What sort of person is this reader?
This reader might not be a writing professional and he might not use all fancy terms. However, during the year before reading my book this person has read, say, thirty other books in my genre, or a hundred or so books in mixed genres.
In other words, this reader knows good stuff from bad stuff even if he doesn’t have the words to tell why exactly he likes or dislikes the book. More often than not, this reader will have the words to write an elaborate treatise on how exactly I messed up.
So whenever I’m thinking “ahh, I’ll let it slip because an average reader won’t even notice”, I’d better think again, because the first reader, the word-of-mouth generator will notice and he won’t hesitate to announce his findings because the ability to notice and prove that the author messed up makes him an expert.
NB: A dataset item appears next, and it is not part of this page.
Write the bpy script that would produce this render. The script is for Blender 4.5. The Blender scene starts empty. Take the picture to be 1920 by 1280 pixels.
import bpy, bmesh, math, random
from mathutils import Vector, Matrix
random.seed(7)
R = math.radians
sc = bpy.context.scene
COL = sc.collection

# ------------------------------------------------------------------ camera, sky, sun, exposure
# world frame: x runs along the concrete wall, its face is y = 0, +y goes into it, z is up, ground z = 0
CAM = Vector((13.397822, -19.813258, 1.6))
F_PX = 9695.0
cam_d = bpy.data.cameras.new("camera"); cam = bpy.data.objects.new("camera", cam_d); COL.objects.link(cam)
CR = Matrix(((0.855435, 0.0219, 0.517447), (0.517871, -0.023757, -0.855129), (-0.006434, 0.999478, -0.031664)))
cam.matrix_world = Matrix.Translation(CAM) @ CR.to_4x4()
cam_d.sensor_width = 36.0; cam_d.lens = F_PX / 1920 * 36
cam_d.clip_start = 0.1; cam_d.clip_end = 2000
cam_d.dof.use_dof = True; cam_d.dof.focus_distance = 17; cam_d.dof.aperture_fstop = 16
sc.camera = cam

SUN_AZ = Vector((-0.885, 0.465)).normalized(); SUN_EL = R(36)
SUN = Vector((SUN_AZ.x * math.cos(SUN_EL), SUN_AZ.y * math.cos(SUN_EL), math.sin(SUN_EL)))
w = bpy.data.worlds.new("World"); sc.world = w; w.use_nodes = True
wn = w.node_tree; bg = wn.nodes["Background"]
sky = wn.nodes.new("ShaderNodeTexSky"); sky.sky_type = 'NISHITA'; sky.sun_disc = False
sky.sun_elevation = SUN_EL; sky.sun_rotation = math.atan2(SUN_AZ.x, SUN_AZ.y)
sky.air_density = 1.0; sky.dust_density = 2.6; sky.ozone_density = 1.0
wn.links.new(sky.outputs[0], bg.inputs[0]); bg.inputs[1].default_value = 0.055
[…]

Suppose that this reader is “not an ass” and doesn’t announce all his worst findings? Well, that’s even worse. Generally, you don’t write good things about books you consider crap; you either write bland nothing or you don’t write at all. So there would be no meaningful word of mouth from the all too nice reviewers would have thought my book is crap. As I see it, lack of opinion means lack of discussion. All things equal, I’d rather purchase and read a book that has a 1-star review than a book that has none.

My final, ideal reader might be that average person who reads a book a month and doesn’t have a “where to put my fifth bookshelf” problem. My first reader, the reader that will matter the most in the first steps of my (hypothetical) book, well, THAT reader will be a pro, and I have to pay him all the respect a pro deserves.